Its American tax bill? None. In fact, G.E. claimed a tax benefit of $3.2 billion.

That may be hard to fathom for the millions of American business owners
and households now preparing their own returns, but low taxes are
nothing new for G.E. The company has been cutting the percentage of its
American profits paid to the Internal Revenue Service for years, resulting in a far lower rate than at most multinational companies.

Of course this is no accident.  G.E. has spend hundreds of millions during the last few years on massive lobbying efforts, particularly those involving green energy initiatives.  This has resulted in G.E. being first in line for billions of dollars worth of grants, rebates, tax credits, and other government largess more commonly known as “corporate welfare.” 

In his annual Letter To Shareholders from G.E.’s 2008 annual financial statement, which was published shortly after the inauguration of Barack Obama, G.E. CEO Jeff Immelt wrote:

[W]e are going through more than a cycle. The global economy, and
capitalism, will be ‘reset’ in several important ways. The interaction
between government and business will change forever. In a reset economy,
the government will be a regulator; and also an industry policy
champion, a financier, and a key partner.

If you believe in entrepreneurship and the free market, that ought to scare the living hell out of you.  Because what this means is that any company wanting to business on a scale beyond the local level will have to deal with a bought-and-paid-for Federal Government  — and its cadre of highly subsidized, too-big-to-fail corporate cronies — as its single biggest competitor.

The next time you hear a liberal bashing Wal-Mart or a health insurance company, ask them why it is fair for G.E. to pay zero corporate income tax while the government is struggling through the worst period for tax revenue collections during the last 50 years.  I’m sure their responses will be very entertaining.
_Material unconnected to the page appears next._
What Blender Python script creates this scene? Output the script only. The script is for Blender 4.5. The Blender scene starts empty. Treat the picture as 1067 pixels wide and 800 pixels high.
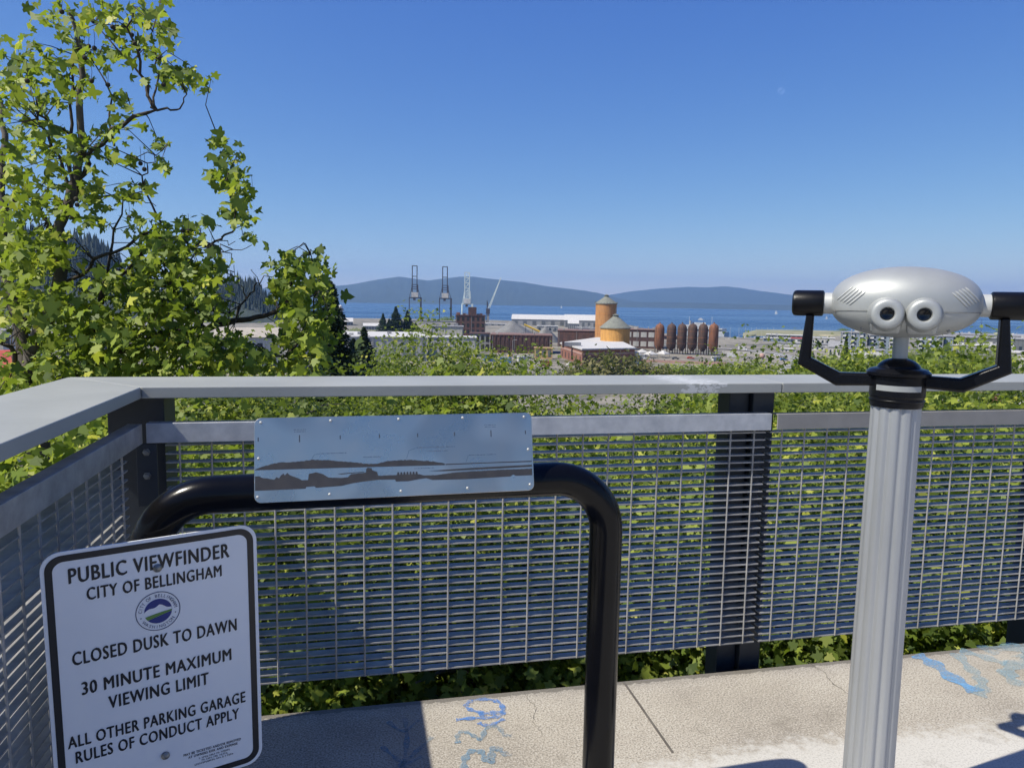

Oh, and one other thought.  A few years back there was another other billion dollar corporation specializing in energy-related business innovations that became a D.C. darling.  It had a rock star CEO and deep financial ties to a friendly Democratic presidential administration.  Each year it was the recipient of hundreds of millions of dollars worth of tax breaks and government-underwritten sweetheart deals.  Its lobbyists pushed for (and got) major changes in federal laws governing energy trading.  And year after year it posted billions in profits, yet payed zero Federal income taxes.

The name of this company?  You may have heard of it — ENRON.